YOUR INSTRUCTIONS: Copy everything in the data below exactly except the pictures.

SOURCE MATERIAL:
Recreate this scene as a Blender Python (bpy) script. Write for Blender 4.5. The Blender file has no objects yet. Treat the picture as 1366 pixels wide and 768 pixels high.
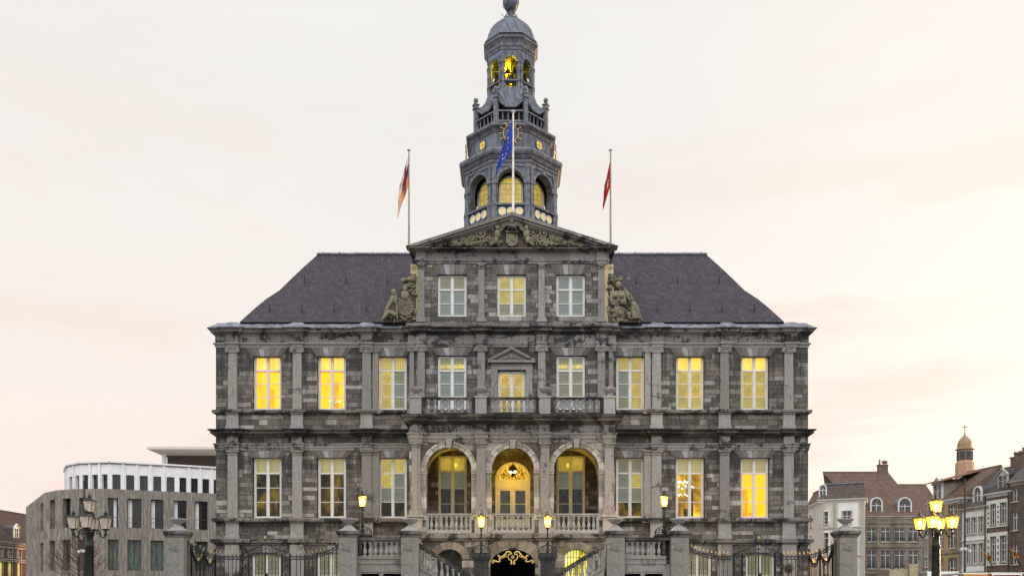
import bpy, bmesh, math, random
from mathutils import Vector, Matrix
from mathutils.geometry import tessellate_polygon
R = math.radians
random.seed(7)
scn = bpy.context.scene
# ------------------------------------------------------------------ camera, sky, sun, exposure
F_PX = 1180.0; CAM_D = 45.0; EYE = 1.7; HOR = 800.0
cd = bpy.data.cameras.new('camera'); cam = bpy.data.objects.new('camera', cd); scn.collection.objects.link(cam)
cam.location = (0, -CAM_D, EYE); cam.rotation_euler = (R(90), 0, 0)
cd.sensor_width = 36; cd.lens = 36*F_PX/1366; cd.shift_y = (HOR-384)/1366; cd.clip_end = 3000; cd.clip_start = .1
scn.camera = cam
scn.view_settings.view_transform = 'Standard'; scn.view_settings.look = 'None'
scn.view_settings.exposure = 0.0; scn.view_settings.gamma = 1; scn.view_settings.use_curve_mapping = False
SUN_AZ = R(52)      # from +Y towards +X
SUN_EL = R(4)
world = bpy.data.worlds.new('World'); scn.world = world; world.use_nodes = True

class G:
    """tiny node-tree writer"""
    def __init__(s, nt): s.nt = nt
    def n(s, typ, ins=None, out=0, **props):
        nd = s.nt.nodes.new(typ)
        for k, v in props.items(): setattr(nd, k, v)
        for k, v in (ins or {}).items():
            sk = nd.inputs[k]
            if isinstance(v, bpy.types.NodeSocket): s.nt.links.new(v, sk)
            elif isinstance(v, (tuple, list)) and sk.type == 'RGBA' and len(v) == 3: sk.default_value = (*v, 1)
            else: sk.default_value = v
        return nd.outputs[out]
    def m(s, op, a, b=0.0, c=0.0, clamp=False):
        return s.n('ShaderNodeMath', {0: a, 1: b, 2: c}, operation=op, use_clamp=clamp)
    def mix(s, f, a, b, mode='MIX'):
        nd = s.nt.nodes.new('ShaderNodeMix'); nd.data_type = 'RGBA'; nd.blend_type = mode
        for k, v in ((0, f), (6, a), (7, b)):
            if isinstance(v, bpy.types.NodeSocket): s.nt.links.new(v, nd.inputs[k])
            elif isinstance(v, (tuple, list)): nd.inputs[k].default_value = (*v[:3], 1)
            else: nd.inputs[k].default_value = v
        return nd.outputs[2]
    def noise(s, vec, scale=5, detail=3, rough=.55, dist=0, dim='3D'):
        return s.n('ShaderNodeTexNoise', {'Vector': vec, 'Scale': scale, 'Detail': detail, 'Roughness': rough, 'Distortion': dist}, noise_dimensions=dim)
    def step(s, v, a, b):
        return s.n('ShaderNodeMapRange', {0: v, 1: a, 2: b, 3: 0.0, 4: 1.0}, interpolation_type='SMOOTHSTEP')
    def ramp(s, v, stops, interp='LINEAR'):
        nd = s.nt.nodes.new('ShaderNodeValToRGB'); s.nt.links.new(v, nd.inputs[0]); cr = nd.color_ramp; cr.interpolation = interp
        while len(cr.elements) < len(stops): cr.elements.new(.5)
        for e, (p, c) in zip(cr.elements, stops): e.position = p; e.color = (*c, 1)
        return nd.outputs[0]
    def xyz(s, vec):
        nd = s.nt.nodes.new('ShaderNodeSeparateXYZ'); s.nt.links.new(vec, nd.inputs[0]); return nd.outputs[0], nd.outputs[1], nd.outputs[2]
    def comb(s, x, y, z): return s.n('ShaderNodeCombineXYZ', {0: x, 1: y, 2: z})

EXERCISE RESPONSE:
Recreate this scene as a Blender Python (bpy) script. Write for Blender 4.5. The Blender file has no objects yet. Treat the picture as 1366 pixels wide and 768 pixels high.
import bpy, bmesh, math, random
from mathutils import Vector, Matrix
from mathutils.geometry import tessellate_polygon
R = math.radians
random.seed(7)
scn = bpy.context.scene
# ------------------------------------------------------------------ camera, sky, sun, exposure
F_PX = 1180.0; CAM_D = 45.0; EYE = 1.7; HOR = 800.0
cd = bpy.data.cameras.new('camera'); cam = bpy.data.objects.new('camera', cd); scn.collection.objects.link(cam)
cam.location = (0, -CAM_D, EYE); cam.rotation_euler = (R(90), 0, 0)
cd.sensor_width = 36; cd.lens = 36*F_PX/1366; cd.shift_y = (HOR-384)/1366; cd.clip_end = 3000; cd.clip_start = .1
scn.camera = cam
scn.view_settings.view_transform = 'Standard'; scn.view_settings.look = 'None'
scn.view_settings.exposure = 0.0; scn.view_settings.gamma = 1; scn.view_settings.use_curve_mapping = False
SUN_AZ = R(52)      # from +Y towards +X
SUN_EL = R(4)
world = bpy.data.worlds.new('World'); scn.world = world; world.use_nodes = True

class G:
    """tiny node-tree writer"""
    def __init__(s, nt): s.nt = nt
    def n(s, typ, ins=None, out=0, **props):
        nd = s.nt.nodes.new(typ)
        for k, v in props.items(): setattr(nd, k, v)
        for k, v in (ins or {}).items():
            sk = nd.inputs[k]
            if isinstance(v, bpy.types.NodeSocket): s.nt.links.new(v, sk)
            elif isinstance(v, (tuple, list)) and sk.type == 'RGBA' and len(v) == 3: sk.default_value = (*v, 1)
            else: sk.default_value = v
        return nd.outputs[out]
    def m(s, op, a, b=0.0, c=0.0, clamp=False):
        return s.n('ShaderNodeMath', {0: a, 1: b, 2: c}, operation=op, use_clamp=clamp)
    def mix(s, f, a, b, mode='MIX'):
        nd = s.nt.nodes.new('ShaderNodeMix'); nd.data_type = 'RGBA'; nd.blend_type = mode
        for k, v in ((0, f), (6, a), (7, b)):
            if isinstance(v, bpy.types.NodeSocket): s.nt.links.new(v, nd.inputs[k])
            elif isinstance(v, (tuple, list)): nd.inputs[k].default_value = (*v[:3], 1)
            else: nd.inputs[k].default_value = v
        return nd.outputs[2]
    def noise(s, vec, scale=5, detail=3, rough=.55, dist=0, dim='3D'):
        return s.n('ShaderNodeTexNoise', {'Vector': vec, 'Scale': scale, 'Detail': detail, 'Roughness': rough, 'Distortion': dist}, noise_dimensions=dim)
    def step(s, v, a, b):
        return s.n('ShaderNodeMapRange', {0: v, 1: a, 2: b, 3: 0.0, 4: 1.0}, interpolation_type='SMOOTHSTEP')
    def ramp(s, v, stops, interp='LINEAR'):
        nd = s.nt.nodes.new('ShaderNodeValToRGB'); s.nt.links.new(v, nd.inputs[0]); cr = nd.color_ramp; cr.interpolation = interp
        while len(cr.elements) < len(stops): cr.elements.new(.5)
        for e, (p, c) in zip(cr.elements, stops): e.position = p; e.color = (*c, 1)
        return nd.outputs[0]
    def xyz(s, vec):
        nd = s.nt.nodes.new('ShaderNodeSeparateXYZ'); s.nt.links.new(vec, nd.inputs[0]); return nd.outputs[0], nd.outputs[1], nd.outputs[2]
    def comb(s, x, y, z): return s.n('ShaderNodeCombineXYZ', {0: x, 1: y, 2: z})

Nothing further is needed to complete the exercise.